● **Written problem**:
Work through the data line by line, gathering every line that has the word "scene".

============

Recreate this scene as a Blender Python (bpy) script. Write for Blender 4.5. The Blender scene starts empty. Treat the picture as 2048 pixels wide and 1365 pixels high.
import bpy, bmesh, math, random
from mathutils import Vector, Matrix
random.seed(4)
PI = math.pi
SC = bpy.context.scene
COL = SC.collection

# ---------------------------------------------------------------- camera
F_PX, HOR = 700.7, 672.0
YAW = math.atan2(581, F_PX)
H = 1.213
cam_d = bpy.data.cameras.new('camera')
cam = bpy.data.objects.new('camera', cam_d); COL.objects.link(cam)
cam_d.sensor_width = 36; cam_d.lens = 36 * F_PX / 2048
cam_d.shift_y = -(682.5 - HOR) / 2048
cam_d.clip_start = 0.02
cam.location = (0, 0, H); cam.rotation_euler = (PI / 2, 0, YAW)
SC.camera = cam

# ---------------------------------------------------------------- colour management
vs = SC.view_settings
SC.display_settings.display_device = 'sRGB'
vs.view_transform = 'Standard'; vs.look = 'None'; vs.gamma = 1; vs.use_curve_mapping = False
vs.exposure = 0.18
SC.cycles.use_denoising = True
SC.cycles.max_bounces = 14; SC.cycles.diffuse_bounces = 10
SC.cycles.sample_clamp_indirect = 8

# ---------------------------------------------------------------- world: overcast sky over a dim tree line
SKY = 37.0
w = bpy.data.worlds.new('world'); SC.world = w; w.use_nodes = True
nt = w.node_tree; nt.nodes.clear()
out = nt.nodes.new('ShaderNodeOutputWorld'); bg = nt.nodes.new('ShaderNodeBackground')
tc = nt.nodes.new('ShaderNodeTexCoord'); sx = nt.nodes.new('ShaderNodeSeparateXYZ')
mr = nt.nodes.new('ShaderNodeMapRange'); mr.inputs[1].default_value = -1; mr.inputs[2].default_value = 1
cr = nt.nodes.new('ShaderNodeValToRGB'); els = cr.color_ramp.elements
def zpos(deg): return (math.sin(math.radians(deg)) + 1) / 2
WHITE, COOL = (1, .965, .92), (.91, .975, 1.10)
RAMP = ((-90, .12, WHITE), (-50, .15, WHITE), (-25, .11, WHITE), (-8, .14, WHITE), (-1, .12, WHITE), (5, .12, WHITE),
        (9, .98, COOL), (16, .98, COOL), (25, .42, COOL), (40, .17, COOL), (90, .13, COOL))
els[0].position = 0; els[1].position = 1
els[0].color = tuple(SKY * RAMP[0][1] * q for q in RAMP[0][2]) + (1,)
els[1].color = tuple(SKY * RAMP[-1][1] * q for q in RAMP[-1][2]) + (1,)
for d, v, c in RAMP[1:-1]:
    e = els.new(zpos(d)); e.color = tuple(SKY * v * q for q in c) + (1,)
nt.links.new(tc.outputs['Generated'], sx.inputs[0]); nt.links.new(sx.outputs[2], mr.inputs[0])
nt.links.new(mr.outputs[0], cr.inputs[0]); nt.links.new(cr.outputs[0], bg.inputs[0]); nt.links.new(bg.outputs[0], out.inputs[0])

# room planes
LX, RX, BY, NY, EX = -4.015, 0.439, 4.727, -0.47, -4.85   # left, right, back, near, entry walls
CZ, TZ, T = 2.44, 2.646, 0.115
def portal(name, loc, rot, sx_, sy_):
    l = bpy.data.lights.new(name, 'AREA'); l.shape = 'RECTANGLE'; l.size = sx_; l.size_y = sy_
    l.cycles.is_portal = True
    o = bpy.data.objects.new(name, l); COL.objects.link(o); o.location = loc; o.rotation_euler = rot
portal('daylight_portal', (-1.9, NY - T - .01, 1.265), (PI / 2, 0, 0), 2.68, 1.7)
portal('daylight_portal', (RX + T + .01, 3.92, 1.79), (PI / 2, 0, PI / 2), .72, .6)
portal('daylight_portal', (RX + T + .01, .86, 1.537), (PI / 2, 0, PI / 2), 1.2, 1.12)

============

● **Solution to the exercise**:
Recreate this scene as a Blender Python (bpy) script. Write for Blender 4.5. The Blender scene starts empty. Treat the picture as 2048 pixels wide and 1365 pixels high.
SC = bpy.context.scene